New Hampshire Roofing Contractor Pleads Guilty to Filing a False Tax Return

For Immediate Release
U.S. Attorney's Office, District of Massachusetts

BOSTON – A New Hampshire roofing contractor pleaded guilty yesterday in federal court in Boston in connection with failing to report income from his roofing and siding business to the Internal Revenue Service (IRS). 

Ronald McPhail, 53, of Windham, N.H., pleaded guilty to one count of filing a false tax return. U.S. Senior District Court Judge George A. O’Toole Jr. scheduled sentencing for Oct. 7, 2021.  

McPhail owed more than $700,000 in income taxes to the IRS after he failed to report more than $7.1 million in revenue and approximately $2.43 million in income from his roofing and siding business on his federal tax returns for tax years 2014 through 2019. To conceal his scheme, McPhail cashed customer checks without first depositing them and withheld information concerning these checks and other business revenues from his tax preparers. 

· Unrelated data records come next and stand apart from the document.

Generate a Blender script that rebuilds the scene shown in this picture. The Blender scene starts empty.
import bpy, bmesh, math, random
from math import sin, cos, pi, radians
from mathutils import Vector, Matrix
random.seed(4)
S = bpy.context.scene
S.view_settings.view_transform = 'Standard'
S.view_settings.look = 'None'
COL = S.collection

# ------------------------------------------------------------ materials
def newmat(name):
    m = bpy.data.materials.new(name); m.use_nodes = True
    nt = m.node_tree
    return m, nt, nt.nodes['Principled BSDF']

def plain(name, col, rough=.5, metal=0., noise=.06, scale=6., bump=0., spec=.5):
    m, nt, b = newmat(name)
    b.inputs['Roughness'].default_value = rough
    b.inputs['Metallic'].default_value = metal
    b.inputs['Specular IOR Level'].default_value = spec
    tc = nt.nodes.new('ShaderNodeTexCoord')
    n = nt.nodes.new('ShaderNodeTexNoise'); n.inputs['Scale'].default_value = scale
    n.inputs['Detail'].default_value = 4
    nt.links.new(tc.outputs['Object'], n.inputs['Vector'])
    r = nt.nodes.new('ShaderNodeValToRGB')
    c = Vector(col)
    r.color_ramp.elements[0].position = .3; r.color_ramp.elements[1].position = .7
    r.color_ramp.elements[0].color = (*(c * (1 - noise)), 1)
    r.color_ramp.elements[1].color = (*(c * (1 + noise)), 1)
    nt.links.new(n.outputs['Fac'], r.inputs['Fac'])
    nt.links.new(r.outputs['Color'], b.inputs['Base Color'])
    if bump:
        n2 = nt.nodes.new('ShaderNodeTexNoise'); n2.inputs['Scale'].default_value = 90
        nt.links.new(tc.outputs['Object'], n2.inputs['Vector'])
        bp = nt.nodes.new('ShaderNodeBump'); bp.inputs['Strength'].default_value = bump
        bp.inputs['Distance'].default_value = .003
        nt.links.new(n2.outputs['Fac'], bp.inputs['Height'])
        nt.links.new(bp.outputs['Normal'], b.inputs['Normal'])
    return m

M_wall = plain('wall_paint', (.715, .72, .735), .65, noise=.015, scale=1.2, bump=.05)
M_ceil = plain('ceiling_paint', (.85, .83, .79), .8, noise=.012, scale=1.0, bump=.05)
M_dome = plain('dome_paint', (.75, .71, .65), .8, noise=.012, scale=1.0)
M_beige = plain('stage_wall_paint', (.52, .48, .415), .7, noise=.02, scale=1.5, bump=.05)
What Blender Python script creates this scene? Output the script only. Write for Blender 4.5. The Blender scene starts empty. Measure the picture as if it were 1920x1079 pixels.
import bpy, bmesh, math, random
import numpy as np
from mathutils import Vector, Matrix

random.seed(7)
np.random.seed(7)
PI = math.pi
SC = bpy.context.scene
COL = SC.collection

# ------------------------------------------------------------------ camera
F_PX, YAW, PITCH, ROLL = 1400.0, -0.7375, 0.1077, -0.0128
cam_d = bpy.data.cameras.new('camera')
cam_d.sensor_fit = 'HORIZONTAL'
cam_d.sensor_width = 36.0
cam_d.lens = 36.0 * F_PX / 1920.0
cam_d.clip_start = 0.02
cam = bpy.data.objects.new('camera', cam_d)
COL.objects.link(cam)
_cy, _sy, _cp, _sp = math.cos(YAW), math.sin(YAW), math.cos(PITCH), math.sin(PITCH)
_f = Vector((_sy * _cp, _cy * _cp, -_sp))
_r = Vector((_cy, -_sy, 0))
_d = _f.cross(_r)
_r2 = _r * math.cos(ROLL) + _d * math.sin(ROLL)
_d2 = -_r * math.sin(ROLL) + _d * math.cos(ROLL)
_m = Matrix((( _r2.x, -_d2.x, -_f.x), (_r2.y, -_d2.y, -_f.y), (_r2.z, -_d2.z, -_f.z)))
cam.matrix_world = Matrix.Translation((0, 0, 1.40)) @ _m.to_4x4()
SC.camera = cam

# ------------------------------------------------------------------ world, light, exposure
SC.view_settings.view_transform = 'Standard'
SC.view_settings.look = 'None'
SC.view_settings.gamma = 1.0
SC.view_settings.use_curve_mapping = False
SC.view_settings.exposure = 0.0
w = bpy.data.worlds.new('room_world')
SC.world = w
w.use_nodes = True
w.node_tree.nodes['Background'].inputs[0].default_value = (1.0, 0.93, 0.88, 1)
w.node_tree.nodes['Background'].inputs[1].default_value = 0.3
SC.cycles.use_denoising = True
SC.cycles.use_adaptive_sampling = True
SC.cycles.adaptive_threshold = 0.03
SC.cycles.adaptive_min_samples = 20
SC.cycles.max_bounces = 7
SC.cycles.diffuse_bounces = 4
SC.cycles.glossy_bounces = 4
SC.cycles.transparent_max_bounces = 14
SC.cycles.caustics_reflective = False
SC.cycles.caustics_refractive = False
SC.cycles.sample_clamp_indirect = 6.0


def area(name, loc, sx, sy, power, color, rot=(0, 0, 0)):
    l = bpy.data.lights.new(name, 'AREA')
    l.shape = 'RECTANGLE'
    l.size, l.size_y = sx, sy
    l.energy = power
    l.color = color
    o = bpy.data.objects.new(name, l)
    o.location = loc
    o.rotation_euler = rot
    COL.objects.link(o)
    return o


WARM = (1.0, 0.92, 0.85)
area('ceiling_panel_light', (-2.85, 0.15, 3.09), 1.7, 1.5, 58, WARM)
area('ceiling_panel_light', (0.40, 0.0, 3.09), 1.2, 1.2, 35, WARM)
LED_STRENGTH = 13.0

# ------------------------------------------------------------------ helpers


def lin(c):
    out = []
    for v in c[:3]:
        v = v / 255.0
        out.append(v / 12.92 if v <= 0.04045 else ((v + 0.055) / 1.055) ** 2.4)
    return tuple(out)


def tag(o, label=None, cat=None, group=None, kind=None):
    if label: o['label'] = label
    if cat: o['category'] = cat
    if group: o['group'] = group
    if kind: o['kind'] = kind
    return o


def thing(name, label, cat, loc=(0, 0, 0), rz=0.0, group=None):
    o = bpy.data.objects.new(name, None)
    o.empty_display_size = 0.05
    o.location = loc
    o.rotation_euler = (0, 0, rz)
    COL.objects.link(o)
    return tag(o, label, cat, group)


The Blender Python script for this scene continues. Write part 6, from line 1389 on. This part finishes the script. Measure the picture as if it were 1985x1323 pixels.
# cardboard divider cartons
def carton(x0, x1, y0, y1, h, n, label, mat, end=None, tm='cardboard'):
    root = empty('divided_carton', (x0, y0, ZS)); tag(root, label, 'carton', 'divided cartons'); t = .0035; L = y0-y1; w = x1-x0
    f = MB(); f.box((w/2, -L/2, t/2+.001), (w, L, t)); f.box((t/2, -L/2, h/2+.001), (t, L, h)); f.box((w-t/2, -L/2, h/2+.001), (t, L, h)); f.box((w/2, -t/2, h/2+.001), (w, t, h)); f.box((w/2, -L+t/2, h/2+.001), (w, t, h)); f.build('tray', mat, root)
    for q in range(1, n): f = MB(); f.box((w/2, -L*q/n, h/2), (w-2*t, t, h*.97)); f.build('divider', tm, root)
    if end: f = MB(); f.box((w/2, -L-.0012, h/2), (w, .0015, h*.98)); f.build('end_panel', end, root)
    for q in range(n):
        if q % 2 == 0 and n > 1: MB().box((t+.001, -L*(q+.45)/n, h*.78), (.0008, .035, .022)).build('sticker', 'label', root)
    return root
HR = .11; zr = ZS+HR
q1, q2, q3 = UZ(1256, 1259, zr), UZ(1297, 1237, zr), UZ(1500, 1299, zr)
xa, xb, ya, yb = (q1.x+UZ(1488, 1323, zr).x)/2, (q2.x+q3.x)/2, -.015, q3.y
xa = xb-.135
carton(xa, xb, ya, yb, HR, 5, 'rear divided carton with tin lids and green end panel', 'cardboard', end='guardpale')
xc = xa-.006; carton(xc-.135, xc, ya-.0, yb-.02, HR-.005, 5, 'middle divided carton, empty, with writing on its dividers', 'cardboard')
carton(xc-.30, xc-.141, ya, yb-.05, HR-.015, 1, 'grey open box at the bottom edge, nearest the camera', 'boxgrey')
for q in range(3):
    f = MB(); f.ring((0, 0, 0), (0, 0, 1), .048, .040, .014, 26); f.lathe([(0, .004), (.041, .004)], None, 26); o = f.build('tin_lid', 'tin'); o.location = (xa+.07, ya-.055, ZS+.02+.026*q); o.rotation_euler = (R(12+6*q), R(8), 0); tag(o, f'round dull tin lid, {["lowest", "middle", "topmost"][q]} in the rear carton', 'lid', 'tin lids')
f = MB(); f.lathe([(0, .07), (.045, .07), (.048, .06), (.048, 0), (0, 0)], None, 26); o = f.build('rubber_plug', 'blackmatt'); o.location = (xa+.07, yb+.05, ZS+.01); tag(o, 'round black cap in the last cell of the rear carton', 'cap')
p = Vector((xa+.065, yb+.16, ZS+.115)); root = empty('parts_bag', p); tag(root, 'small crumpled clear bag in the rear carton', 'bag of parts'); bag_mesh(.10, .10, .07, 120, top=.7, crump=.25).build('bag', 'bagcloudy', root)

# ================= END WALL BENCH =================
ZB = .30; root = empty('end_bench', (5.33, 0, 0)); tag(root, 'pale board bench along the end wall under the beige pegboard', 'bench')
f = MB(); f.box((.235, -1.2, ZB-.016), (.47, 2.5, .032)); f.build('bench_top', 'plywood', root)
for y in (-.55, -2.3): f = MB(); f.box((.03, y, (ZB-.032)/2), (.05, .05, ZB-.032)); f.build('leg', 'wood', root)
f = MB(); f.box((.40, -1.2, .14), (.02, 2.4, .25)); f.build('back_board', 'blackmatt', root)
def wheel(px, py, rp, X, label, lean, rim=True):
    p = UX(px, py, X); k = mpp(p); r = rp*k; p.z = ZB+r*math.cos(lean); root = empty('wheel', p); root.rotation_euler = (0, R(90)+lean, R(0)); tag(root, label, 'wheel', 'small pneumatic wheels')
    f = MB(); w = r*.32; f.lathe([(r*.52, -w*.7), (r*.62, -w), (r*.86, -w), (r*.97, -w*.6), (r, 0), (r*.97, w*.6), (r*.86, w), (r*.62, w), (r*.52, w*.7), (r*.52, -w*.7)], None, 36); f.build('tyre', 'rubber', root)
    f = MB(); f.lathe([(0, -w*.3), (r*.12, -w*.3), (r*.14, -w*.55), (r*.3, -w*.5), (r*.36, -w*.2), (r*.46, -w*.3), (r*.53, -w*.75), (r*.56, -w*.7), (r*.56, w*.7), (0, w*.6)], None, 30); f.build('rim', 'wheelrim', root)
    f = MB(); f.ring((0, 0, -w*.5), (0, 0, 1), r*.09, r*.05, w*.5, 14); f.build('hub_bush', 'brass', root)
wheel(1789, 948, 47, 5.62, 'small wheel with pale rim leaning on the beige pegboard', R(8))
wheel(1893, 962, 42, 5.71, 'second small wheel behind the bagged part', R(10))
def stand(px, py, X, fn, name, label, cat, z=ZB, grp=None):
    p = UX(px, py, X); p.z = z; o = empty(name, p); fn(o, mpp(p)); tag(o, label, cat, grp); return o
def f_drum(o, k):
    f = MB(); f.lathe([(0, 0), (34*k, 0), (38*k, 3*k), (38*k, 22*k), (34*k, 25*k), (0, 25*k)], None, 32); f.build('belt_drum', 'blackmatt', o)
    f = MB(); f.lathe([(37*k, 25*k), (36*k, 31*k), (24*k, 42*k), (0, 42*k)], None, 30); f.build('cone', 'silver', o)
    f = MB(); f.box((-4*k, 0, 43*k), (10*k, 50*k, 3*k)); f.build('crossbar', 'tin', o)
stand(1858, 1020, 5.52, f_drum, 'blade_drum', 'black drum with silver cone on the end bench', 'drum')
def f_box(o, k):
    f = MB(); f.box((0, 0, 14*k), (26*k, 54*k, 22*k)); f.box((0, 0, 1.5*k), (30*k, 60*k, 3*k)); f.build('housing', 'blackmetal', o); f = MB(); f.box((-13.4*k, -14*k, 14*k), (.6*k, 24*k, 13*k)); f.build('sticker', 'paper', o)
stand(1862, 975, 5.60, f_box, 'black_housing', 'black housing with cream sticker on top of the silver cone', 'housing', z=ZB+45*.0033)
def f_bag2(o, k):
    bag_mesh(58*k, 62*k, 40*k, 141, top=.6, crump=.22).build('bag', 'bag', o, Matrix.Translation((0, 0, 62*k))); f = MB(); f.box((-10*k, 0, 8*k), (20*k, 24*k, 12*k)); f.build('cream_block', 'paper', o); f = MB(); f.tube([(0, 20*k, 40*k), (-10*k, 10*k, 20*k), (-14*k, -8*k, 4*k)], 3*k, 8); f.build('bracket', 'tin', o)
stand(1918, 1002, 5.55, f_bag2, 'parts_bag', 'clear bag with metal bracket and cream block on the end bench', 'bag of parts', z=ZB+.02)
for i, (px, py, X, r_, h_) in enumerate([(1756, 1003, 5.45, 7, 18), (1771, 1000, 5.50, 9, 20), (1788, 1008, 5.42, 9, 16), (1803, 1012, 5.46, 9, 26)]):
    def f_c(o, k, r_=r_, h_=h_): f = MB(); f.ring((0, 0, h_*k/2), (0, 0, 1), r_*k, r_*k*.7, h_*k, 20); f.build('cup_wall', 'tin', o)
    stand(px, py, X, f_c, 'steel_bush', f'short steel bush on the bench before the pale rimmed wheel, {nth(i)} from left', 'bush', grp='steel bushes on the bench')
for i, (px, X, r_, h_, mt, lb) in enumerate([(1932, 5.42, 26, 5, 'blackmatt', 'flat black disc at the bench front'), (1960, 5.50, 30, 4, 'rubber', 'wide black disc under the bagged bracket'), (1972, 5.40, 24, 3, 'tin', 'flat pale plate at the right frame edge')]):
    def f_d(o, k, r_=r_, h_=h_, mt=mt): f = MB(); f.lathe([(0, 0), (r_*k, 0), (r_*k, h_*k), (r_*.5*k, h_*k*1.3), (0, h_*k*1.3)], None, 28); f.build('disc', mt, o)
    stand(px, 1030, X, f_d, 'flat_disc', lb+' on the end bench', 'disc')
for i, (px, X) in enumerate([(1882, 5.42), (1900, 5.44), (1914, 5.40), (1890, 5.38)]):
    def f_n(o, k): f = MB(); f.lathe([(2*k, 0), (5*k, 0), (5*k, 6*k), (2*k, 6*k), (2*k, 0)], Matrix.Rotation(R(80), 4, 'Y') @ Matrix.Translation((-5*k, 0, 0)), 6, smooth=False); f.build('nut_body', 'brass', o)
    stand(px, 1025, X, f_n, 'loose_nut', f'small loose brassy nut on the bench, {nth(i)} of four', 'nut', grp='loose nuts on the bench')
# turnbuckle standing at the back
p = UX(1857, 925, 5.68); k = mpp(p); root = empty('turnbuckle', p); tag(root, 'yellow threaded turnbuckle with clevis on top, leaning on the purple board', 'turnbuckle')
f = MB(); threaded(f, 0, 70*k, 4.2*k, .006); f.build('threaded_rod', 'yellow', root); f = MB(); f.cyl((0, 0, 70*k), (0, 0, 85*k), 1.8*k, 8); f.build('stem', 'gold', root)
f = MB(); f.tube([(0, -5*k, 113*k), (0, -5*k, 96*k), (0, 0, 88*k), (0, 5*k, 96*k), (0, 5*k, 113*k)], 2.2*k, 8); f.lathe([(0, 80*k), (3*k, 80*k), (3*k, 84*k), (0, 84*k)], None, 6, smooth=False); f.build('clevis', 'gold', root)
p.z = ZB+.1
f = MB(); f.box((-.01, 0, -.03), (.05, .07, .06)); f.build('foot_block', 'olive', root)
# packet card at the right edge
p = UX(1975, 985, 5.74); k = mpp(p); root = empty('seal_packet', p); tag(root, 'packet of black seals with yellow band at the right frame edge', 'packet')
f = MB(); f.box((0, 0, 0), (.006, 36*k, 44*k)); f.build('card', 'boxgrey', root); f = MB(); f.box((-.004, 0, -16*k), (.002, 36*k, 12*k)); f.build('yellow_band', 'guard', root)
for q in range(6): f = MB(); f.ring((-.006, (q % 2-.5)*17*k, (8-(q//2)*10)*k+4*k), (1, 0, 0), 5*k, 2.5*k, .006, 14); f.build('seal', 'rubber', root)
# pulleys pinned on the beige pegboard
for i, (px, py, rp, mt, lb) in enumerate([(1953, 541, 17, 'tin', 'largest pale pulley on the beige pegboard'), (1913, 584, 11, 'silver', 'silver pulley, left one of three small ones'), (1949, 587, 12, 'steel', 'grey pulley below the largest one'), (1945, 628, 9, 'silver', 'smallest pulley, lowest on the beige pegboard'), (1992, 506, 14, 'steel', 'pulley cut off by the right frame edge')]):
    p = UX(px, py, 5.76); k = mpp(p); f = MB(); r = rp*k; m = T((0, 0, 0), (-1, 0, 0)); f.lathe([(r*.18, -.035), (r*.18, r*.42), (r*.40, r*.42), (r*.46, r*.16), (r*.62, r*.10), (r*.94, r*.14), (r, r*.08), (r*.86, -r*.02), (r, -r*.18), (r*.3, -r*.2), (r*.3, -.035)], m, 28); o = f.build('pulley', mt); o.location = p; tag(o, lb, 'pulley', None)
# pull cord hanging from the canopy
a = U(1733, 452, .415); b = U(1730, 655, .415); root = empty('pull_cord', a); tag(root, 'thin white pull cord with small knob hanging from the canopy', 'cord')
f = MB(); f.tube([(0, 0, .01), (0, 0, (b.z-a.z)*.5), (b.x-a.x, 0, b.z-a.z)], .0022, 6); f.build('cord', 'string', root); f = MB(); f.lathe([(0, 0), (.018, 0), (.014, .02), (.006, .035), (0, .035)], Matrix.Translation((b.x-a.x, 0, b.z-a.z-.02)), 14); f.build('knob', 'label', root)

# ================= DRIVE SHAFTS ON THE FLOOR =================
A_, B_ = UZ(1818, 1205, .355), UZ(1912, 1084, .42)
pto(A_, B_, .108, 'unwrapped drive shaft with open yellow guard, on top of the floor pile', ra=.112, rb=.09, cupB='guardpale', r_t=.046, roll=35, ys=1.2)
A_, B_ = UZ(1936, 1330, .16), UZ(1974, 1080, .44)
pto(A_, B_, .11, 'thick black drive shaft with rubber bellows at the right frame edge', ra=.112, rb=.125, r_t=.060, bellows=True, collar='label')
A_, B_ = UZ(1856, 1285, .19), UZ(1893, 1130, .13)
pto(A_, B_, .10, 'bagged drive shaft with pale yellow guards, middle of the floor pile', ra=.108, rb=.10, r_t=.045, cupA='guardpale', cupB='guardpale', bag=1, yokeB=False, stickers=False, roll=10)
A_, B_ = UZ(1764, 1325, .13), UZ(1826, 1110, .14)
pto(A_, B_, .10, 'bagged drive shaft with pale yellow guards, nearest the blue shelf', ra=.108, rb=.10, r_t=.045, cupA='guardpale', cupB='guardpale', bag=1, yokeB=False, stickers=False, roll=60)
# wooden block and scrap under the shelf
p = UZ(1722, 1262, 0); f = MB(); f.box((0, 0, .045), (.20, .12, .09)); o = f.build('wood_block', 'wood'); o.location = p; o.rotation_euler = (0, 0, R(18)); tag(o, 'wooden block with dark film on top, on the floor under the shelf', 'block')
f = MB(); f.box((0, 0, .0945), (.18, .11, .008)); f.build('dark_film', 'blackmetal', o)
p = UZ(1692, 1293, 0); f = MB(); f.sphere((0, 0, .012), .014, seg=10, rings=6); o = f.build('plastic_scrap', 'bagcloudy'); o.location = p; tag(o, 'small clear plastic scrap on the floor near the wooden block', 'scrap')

The charge of filing a false tax return provides for a sentence of up to three years in prison, one year of supervised release and a fine of $250,000. Sentences are imposed by a federal district court judge based upon the U.S. Sentencing Guidelines and other statutory factors.

Acting United States Attorney Nathaniel R. Mendell and Ramsey E. Covington, Acting Special Agent in Charge of the Internal Revenue Service’s Criminal Investigations in Boston made the announcement today. Assistant U.S. Attorney Seth B. Kosto, Deputy Chief of Mendell’s Securities, Financial & Cyber Fraud Unit, is prosecuting the case.